## Given exercise:
Copy out each line exactly as it appears.

*** Dataset content

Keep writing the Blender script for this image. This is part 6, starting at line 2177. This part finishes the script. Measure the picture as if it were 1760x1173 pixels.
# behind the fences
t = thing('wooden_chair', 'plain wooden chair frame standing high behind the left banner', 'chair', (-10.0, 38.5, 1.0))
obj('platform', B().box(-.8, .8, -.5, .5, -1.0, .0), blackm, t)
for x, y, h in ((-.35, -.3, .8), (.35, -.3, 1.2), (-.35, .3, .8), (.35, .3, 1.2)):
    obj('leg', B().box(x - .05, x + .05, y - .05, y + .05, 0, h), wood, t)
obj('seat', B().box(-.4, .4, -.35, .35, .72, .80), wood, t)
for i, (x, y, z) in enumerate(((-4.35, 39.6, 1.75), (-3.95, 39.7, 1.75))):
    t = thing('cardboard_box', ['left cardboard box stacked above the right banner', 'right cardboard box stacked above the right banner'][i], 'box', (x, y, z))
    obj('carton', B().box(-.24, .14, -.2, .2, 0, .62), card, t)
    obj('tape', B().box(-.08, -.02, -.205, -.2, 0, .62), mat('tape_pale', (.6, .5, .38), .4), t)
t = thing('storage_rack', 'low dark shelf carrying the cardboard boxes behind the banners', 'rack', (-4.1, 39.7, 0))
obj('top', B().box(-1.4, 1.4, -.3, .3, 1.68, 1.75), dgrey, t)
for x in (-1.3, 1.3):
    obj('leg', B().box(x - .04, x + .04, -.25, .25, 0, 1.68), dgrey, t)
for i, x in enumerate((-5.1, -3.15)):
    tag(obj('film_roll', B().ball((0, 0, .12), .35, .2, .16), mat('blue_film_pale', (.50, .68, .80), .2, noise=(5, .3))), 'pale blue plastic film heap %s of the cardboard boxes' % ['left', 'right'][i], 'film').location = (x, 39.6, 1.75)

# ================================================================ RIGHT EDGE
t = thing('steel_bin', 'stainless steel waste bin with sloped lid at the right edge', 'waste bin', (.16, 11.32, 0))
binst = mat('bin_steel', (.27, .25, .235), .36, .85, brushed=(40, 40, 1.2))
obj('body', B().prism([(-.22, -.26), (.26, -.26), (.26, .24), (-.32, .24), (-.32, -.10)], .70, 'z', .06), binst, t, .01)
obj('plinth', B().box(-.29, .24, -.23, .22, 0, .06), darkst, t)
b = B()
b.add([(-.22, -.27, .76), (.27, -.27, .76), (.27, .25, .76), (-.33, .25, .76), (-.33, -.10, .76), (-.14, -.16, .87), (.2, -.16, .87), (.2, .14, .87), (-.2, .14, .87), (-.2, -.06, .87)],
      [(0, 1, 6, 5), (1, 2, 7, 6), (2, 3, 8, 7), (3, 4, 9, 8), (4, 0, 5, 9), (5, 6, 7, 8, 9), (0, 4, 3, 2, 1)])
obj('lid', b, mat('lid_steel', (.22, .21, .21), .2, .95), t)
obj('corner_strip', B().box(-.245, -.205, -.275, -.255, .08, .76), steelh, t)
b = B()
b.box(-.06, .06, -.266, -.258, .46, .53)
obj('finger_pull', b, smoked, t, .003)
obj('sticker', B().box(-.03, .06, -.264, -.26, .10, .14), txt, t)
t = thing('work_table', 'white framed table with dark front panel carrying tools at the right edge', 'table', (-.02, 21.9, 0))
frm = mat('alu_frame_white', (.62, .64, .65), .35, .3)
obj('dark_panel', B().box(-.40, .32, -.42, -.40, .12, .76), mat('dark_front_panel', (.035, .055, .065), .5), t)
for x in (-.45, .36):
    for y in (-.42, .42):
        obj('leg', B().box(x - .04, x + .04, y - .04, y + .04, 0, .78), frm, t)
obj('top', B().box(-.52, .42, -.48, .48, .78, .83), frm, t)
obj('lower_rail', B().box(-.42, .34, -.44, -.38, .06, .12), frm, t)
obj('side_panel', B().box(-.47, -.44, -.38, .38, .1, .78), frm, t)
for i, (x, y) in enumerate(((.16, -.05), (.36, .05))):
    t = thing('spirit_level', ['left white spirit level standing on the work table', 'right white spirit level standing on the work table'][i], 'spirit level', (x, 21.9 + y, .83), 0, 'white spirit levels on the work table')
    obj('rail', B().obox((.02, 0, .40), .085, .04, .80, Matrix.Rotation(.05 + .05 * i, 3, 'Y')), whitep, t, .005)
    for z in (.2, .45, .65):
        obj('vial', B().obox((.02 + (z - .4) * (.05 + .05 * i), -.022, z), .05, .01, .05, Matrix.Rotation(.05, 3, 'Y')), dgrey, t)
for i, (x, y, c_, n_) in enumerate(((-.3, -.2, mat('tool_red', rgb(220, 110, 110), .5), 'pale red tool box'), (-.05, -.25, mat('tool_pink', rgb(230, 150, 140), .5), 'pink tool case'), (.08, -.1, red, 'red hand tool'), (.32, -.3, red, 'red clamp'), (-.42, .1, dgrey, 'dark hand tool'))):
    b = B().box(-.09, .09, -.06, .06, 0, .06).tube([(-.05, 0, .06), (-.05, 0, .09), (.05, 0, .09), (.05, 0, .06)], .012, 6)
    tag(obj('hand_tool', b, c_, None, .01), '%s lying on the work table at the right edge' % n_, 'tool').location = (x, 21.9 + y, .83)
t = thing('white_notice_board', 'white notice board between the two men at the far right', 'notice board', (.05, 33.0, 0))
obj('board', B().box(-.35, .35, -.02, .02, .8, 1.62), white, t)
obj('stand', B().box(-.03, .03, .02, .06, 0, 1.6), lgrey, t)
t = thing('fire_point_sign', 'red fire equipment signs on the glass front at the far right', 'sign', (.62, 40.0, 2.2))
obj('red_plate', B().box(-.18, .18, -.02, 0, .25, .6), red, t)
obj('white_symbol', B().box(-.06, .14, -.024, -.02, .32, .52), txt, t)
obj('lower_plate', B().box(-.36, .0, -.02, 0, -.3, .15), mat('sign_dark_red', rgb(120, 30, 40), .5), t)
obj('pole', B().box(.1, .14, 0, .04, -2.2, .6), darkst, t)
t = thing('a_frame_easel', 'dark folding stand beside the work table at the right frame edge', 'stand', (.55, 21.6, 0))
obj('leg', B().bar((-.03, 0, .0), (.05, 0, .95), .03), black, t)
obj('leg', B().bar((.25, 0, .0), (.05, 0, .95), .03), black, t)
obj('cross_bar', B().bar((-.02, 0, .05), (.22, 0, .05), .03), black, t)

******

## Solution to this task:
Keep writing the Blender script for this image. This is part 6, starting at line 2177. This part finishes the script. Measure the picture as if it were 1760x1173 pixels.
# behind the fences
t = thing('wooden_chair', 'plain wooden chair frame standing high behind the left banner', 'chair', (-10.0, 38.5, 1.0))
obj('platform', B().box(-.8, .8, -.5, .5, -1.0, .0), blackm, t)
for x, y, h in ((-.35, -.3, .8), (.35, -.3, 1.2), (-.35, .3, .8), (.35, .3, 1.2)):
    obj('leg', B().box(x - .05, x + .05, y - .05, y + .05, 0, h), wood, t)
obj('seat', B().box(-.4, .4, -.35, .35, .72, .80), wood, t)
for i, (x, y, z) in enumerate(((-4.35, 39.6, 1.75), (-3.95, 39.7, 1.75))):
    t = thing('cardboard_box', ['left cardboard box stacked above the right banner', 'right cardboard box stacked above the right banner'][i], 'box', (x, y, z))
    obj('carton', B().box(-.24, .14, -.2, .2, 0, .62), card, t)
    obj('tape', B().box(-.08, -.02, -.205, -.2, 0, .62), mat('tape_pale', (.6, .5, .38), .4), t)
t = thing('storage_rack', 'low dark shelf carrying the cardboard boxes behind the banners', 'rack', (-4.1, 39.7, 0))
obj('top', B().box(-1.4, 1.4, -.3, .3, 1.68, 1.75), dgrey, t)
for x in (-1.3, 1.3):
    obj('leg', B().box(x - .04, x + .04, -.25, .25, 0, 1.68), dgrey, t)
for i, x in enumerate((-5.1, -3.15)):
    tag(obj('film_roll', B().ball((0, 0, .12), .35, .2, .16), mat('blue_film_pale', (.50, .68, .80), .2, noise=(5, .3))), 'pale blue plastic film heap %s of the cardboard boxes' % ['left', 'right'][i], 'film').location = (x, 39.6, 1.75)

# ================================================================ RIGHT EDGE
t = thing('steel_bin', 'stainless steel waste bin with sloped lid at the right edge', 'waste bin', (.16, 11.32, 0))
binst = mat('bin_steel', (.27, .25, .235), .36, .85, brushed=(40, 40, 1.2))
obj('body', B().prism([(-.22, -.26), (.26, -.26), (.26, .24), (-.32, .24), (-.32, -.10)], .70, 'z', .06), binst, t, .01)
obj('plinth', B().box(-.29, .24, -.23, .22, 0, .06), darkst, t)
b = B()
b.add([(-.22, -.27, .76), (.27, -.27, .76), (.27, .25, .76), (-.33, .25, .76), (-.33, -.10, .76), (-.14, -.16, .87), (.2, -.16, .87), (.2, .14, .87), (-.2, .14, .87), (-.2, -.06, .87)],
      [(0, 1, 6, 5), (1, 2, 7, 6), (2, 3, 8, 7), (3, 4, 9, 8), (4, 0, 5, 9), (5, 6, 7, 8, 9), (0, 4, 3, 2, 1)])
obj('lid', b, mat('lid_steel', (.22, .21, .21), .2, .95), t)
obj('corner_strip', B().box(-.245, -.205, -.275, -.255, .08, .76), steelh, t)
b = B()
b.box(-.06, .06, -.266, -.258, .46, .53)
obj('finger_pull', b, smoked, t, .003)
obj('sticker', B().box(-.03, .06, -.264, -.26, .10, .14), txt, t)
t = thing('work_table', 'white framed table with dark front panel carrying tools at the right edge', 'table', (-.02, 21.9, 0))
frm = mat('alu_frame_white', (.62, .64, .65), .35, .3)
obj('dark_panel', B().box(-.40, .32, -.42, -.40, .12, .76), mat('dark_front_panel', (.035, .055, .065), .5), t)
for x in (-.45, .36):
    for y in (-.42, .42):
        obj('leg', B().box(x - .04, x + .04, y - .04, y + .04, 0, .78), frm, t)
obj('top', B().box(-.52, .42, -.48, .48, .78, .83), frm, t)
obj('lower_rail', B().box(-.42, .34, -.44, -.38, .06, .12), frm, t)
obj('side_panel', B().box(-.47, -.44, -.38, .38, .1, .78), frm, t)
for i, (x, y) in enumerate(((.16, -.05), (.36, .05))):
    t = thing('spirit_level', ['left white spirit level standing on the work table', 'right white spirit level standing on the work table'][i], 'spirit level', (x, 21.9 + y, .83), 0, 'white spirit levels on the work table')
    obj('rail', B().obox((.02, 0, .40), .085, .04, .80, Matrix.Rotation(.05 + .05 * i, 3, 'Y')), whitep, t, .005)
    for z in (.2, .45, .65):
        obj('vial', B().obox((.02 + (z - .4) * (.05 + .05 * i), -.022, z), .05, .01, .05, Matrix.Rotation(.05, 3, 'Y')), dgrey, t)
for i, (x, y, c_, n_) in enumerate(((-.3, -.2, mat('tool_red', rgb(220, 110, 110), .5), 'pale red tool box'), (-.05, -.25, mat('tool_pink', rgb(230, 150, 140), .5), 'pink tool case'), (.08, -.1, red, 'red hand tool'), (.32, -.3, red, 'red clamp'), (-.42, .1, dgrey, 'dark hand tool'))):
    b = B().box(-.09, .09, -.06, .06, 0, .06).tube([(-.05, 0, .06), (-.05, 0, .09), (.05, 0, .09), (.05, 0, .06)], .012, 6)
    tag(obj('hand_tool', b, c_, None, .01), '%s lying on the work table at the right edge' % n_, 'tool').location = (x, 21.9 + y, .83)
t = thing('white_notice_board', 'white notice board between the two men at the far right', 'notice board', (.05, 33.0, 0))
obj('board', B().box(-.35, .35, -.02, .02, .8, 1.62), white, t)
obj('stand', B().box(-.03, .03, .02, .06, 0, 1.6), lgrey, t)
t = thing('fire_point_sign', 'red fire equipment signs on the glass front at the far right', 'sign', (.62, 40.0, 2.2))
obj('red_plate', B().box(-.18, .18, -.02, 0, .25, .6), red, t)
obj('white_symbol', B().box(-.06, .14, -.024, -.02, .32, .52), txt, t)
obj('lower_plate', B().box(-.36, .0, -.02, 0, -.3, .15), mat('sign_dark_red', rgb(120, 30, 40), .5), t)
obj('pole', B().box(.1, .14, 0, .04, -2.2, .6), darkst, t)
t = thing('a_frame_easel', 'dark folding stand beside the work table at the right frame edge', 'stand', (.55, 21.6, 0))
obj('leg', B().bar((-.03, 0, .0), (.05, 0, .95), .03), black, t)
obj('leg', B().bar((.25, 0, .0), (.05, 0, .95), .03), black, t)
obj('cross_bar', B().bar((-.02, 0, .05), (.22, 0, .05), .03), black, t)